TASK TO COMPLETE -> Pictures excluded, return the lines below from the first through the line holding "return m, nt, nt.nodes['Principled".

DATA SEGMENT ->

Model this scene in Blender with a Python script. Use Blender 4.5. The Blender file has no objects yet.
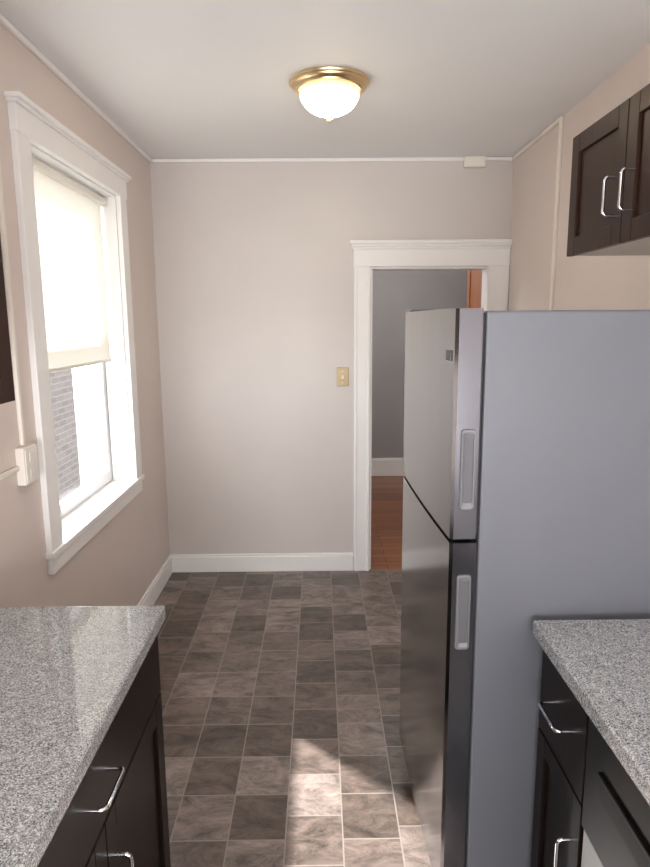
import bpy, bmesh, math, random
from mathutils import Vector, Matrix
random.seed(4)
S = bpy.context.scene
COL = S.collection
S.view_settings.view_transform = 'Standard'
R = math.radians

# ------------------------------------------------------------ materials
def lin(r, g, b):
    def f(c):
        c /= 255.0
        return c/12.92 if c <= .04045 else ((c+.055)/1.055)**2.4
    return (f(r), f(g), f(b), 1)

def new_mat(name):
    m = bpy.data.materials.new(name); m.use_nodes = True
    nt = m.node_tree
    return m, nt, nt.nodes['Principled BSDF'], nt.nodes['Material Output']

def pmat(name, rgb, rough=.5, metal=0, var=.04, scale=6, bump=0, bscale=60, spec=.5, stretch=None, coat=0):
    m, nt, b, o = new_mat(name)
    N, L = nt.nodes, nt.links
    tc = N.new('ShaderNodeTexCoord'); mp = N.new('ShaderNodeMapping')
    L.new(tc.outputs['Object'], mp.inputs['Vector'])
    if stretch: mp.inputs['Scale'].default_value = stretch
    nz = N.new('ShaderNodeTexNoise'); nz.inputs['Scale'].default_value = scale; nz.inputs['Detail'].default_value = 4
    L.new(mp.outputs[0], nz.inputs['Vector'])
    cr = N.new('ShaderNodeValToRGB')
    c = lin(*rgb)
    cr.color_ramp.elements[0].color = tuple(x*(1-var) for x in c[:3])+(1,)
    cr.color_ramp.elements[1].color = tuple(min(1, x*(1+var)) for x in c[:3])+(1,)
    cr.color_ramp.elements[0].position = .3; cr.color_ramp.elements[1].position = .7
    L.new(nz.outputs['Fac'], cr.inputs['Fac']); L.new(cr.outputs['Color'], b.inputs['Base Color'])
    b.inputs['Roughness'].default_value = rough; b.inputs['Metallic'].default_value = metal
    b.inputs['Specular IOR Level'].default_value = spec
    b.inputs['Coat Weight'].default_value = coat
    if bump:
        n2 = N.new('ShaderNodeTexNoise'); n2.inputs['Scale'].default_value = bscale; n2.inputs['Detail'].default_value = 3
        L.new(mp.outputs[0], n2.inputs['Vector'])
        bp = N.new('ShaderNodeBump'); bp.inputs['Strength'].default_value = bump; bp.inputs['Distance'].default_value = .002
        L.new(n2.outputs['Fac'], bp.inputs['Height']); L.new(bp.outputs['Normal'], b.inputs['Normal'])
    return m

def math_node(nt, op, a=None, b=None):
    n = nt.nodes.new('ShaderNodeMath'); n.operation = op
    for i, v in enumerate((a, b)):
        if v is None: continue
        if isinstance(v, (int, float)): n.inputs[i].default_value = v
        else: nt.links.new(v, n.inputs[i])
    return n.outputs[0]

def tile_mat():
    m, nt, b, o = new_mat('vinyl_slate_tile')
    N, L = nt.nodes, nt.links
    tc = N.new('ShaderNodeTexCoord'); sp = N.new('ShaderNodeSeparateXYZ')
    L.new(tc.outputs['Object'], sp.inputs[0])
    u = math_node(nt, 'ADD', math_node(nt, 'DIVIDE', sp.outputs['X'], .185), .66)
    col = math_node(nt, 'FLOOR', u); fu = math_node(nt, 'FRACT', u)
    w1 = N.new('ShaderNodeTexWhiteNoise'); w1.noise_dimensions = '1D'; L.new(col, w1.inputs['W'])
    off = math_node(nt, 'DIVIDE', math_node(nt, 'FLOOR', math_node(nt, 'MULTIPLY', w1.outputs['Value'], 4)), 4)
    v = math_node(nt, 'ADD', math_node(nt, 'DIVIDE', sp.outputs['Y'], .2), off)
    row = math_node(nt, 'FLOOR', v); fv = math_node(nt, 'FRACT', v)
    du = math_node(nt, 'MINIMUM', fu, math_node(nt, 'SUBTRACT', 1, fu))
    dv = math_node(nt, 'MINIMUM', fv, math_node(nt, 'SUBTRACT', 1, fv))
    d = math_node(nt, 'MINIMUM', du, dv)
    mr = N.new('ShaderNodeMapRange'); mr.inputs['From Min'].default_value = .008; mr.inputs['From Max'].default_value = .016
    mr.inputs['To Min'].default_value = .9; mr.inputs['To Max'].default_value = 0
    L.new(d, mr.inputs['Value'])
    cb = N.new('ShaderNodeCombineXYZ'); L.new(col, cb.inputs[0]); L.new(row, cb.inputs[1])
    w2 = N.new('ShaderNodeTexWhiteNoise'); w2.noise_dimensions = '2D'; L.new(cb.outputs[0], w2.inputs['Vector'])
    cr = N.new('ShaderNodeValToRGB'); cr.color_ramp.interpolation = 'CONSTANT'
    e = cr.color_ramp.elements
    e[0].position = 0; e[0].color = lin(83, 72, 65)
    e[1].position = .28; e[1].color = lin(98, 86, 79)
    for p, c in ((.5, (113, 101, 94)), (.7, (90, 78, 71)), (.85, (123, 111, 104))):
        x = e.new(p); x.color = lin(*c)
    L.new(w2.outputs['Value'], cr.inputs['Fac'])
    sc = N.new('ShaderNodeVectorMath'); sc.operation = 'MULTIPLY_ADD'
    L.new(w2.outputs['Color'], sc.inputs[0]); sc.inputs[1].default_value = (7, 7, 7); L.new(tc.outputs['Object'], sc.inputs[2])
    nz = N.new('ShaderNodeTexNoise'); nz.inputs['Scale'].default_value = 11; nz.inputs['Detail'].default_value = 12
    nz.inputs['Roughness'].default_value = .8; nz.inputs['Distortion'].default_value = .6
    mpn = N.new('ShaderNodeMapping'); mpn.inputs['Scale'].default_value = (.6, 1.2, 1); mpn.inputs['Rotation'].default_value = (0, 0, .5)
    L.new(sc.outputs[0], mpn.inputs['Vector']); L.new(mpn.outputs[0], nz.inputs['Vector'])
    r2 = N.new('ShaderNodeMapRange'); r2.inputs['From Min'].default_value = .37; r2.inputs['From Max'].default_value = .63
    r2.inputs['To Min'].default_value = .38; r2.inputs['To Max'].default_value = 1.72
    L.new(nz.outputs['Fac'], r2.inputs['Value'])
    mul = N.new('ShaderNodeVectorMath'); mul.operation = 'SCALE'
    L.new(cr.outputs['Color'], mul.inputs[0]); L.new(r2.outputs[0], mul.inputs['Scale'])
    mx = N.new('ShaderNodeMix'); mx.data_type = 'RGBA'
    L.new(mr.outputs[0], mx.inputs['Factor']); L.new(mul.outputs[0], mx.inputs['A'])
    mx.inputs['B'].default_value = lin(140, 130, 122)
    L.new(mx.outputs['Result'], b.inputs['Base Color'])
    b.inputs['Roughness'].default_value = .28
    bp = N.new('ShaderNodeBump'); bp.inputs['Strength'].default_value = .2; bp.inputs['Distance'].default_value = .002
    L.new(nz.outputs['Fac'], bp.inputs['Height']); L.new(bp.outputs[0], b.inputs['Normal'])
    return m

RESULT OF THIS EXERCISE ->
Model this scene in Blender with a Python script. Use Blender 4.5. The Blender file has no objects yet.
import bpy, bmesh, math, random
from mathutils import Vector, Matrix
random.seed(4)
S = bpy.context.scene
COL = S.collection
S.view_settings.view_transform = 'Standard'
R = math.radians

# ------------------------------------------------------------ materials
def lin(r, g, b):
    def f(c):
        c /= 255.0
        return c/12.92 if c <= .04045 else ((c+.055)/1.055)**2.4
    return (f(r), f(g), f(b), 1)

def new_mat(name):
    m = bpy.data.materials.new(name); m.use_nodes = True
    nt = m.node_tree
    return m, nt, nt.nodes['Principled BSDF'], nt.nodes['Material Output']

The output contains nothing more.